Cisco, Avaya retain dominant PBX market share, but segment drops 8% on delayed spending, cloud migration, says analyst

Cisco and Avaya may still hold dominant positions in the PBX market segment, but as enterprises put off spending and move to cloud-based service options, the on-premises PBX segment continues to struggle.

IHS Markit noted in its recent report that a decline in on-premises PBX licenses drove the global market to decline 8% in 2017 from 2016, to $5.7 billion.

Likewise, total PBX lines were down 9% year over year in 2017, with the research firm noting that every segment took a hit.
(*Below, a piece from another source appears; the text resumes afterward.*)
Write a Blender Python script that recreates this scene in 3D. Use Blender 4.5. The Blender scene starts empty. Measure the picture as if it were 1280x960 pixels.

RELATED: Enterprise SBCs poised for growth as VoIP gateways are replaced, IHS says

“Many businesses are holding off on upgrades and new purchases, and the move to cloud services is having an impact,” said Diane Myers, senior research director for VoIP, UC and IMS at IHS Markit, in a new research report. “Underscoring the declines are not just slowing business purchases, but competitive pricing and the move to recurring expense models, which has resulted in market swings.”

IHS

While IHS notes that overall enterprise spending is “healthy,” businesses’ telephony upgrades and premises expansions are not top of mind. PBX average per-line revenue was $167 in 2017, up 1% from 2016.

Enterprises continue to migrate to IP—mainly to IP PBX—but the segment remains smaller than hybrid systems. IHS says that hybrid IP PBXs represented 64% of all lines shipped in 2017.

At the same time, business demand for unified communications (UC) has been “erratic over the past four years,” but the segment saw revenue rise 5% from the prior year. Led by Microsoft, which had 67% market share in 2017, the research firm noted that UC adoption is growing as more functionality is incorporated into PBX packages. Joining Microsoft were Cisco and Avaya.

However, IP phones (IP deskphones and softphones) were dominated by Cisco and Avaya with 35% and 14%, respectively.